See how Egyptians have preserved the pyramid, but they no more talk about inspiration of Pharaoh in their political, social dialogue today.  Look at Greece, Alexander is no more their hero. They are only concerned about their debts. Look at British, Newton and Shakespeare are no more their national icons, they have lost them to the world. But we are different. Shivaji, Rana Pratap are still our heros, enough to riot if somebody tries any funny joke about them. We are hoping that Lord Ram would reappear as promised and take care of all the mess. We still hold our Vedas, Bhagvad Gita, as our cultural and national heritage that we are not going to lose to the world as world literature. Our Music is our music, our Yoga is our Yoga, so what if tons of foreigners learn and practice it. The  point is that we are far more rooted in our past than any other civilization.
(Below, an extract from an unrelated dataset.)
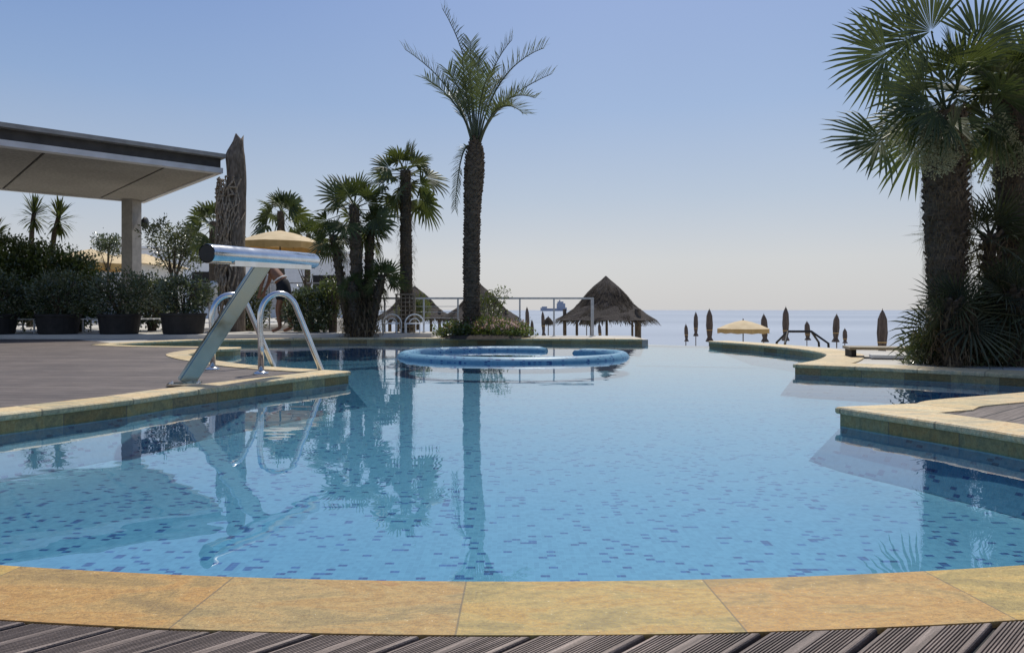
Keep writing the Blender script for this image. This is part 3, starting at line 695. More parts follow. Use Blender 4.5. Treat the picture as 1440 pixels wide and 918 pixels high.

So as we are busy repeating to ourselves our glorious culture and heritage, it is extremely annoying when somebody makes a joke on dirty Indian toilets, late trains, poverty and corruption. First of all, that is not at all US. We are those glorious descendants of even more Glorious culture. So identifying us as the people who don’t mind dirty toilets, delayed trains and mind-boggling corruption is a very one-dimensional way of looking at us.  When one adds great literature, philosophy, cuisine and arts to the above inconvenient three, it creates more realistic picture of us. To say that others also have all that culture-stuff but also have clean toilets, on-time trains and minimum corruption, is a very unfair comparison. It hurts our feelings.

We can tolerate dirty toilets, but what we cannot tolerate is a dirty joke, or particularly a joke on dirty toilet. We don’t think it is very civilized for the world to make a joke on our dirty toilet. If humor is about stating the obvious in most unobvious way, that does not quite work with us.  You see, we are not obvious people. We are special people. We are not materialistic beings to be perturbed by dirty toilets and corruption. We believe in spirituality, and we practice it every day while dealing with dirty toilets, late trains, corruption and the general state of `nothing works’.

So we think it is very frivolous and childish of you, Mr. World to make a joke about us. Your clean toilets, clean roads and good governance do not make you a superior culture. Successful may be. But in the land of nirvana who cares about success?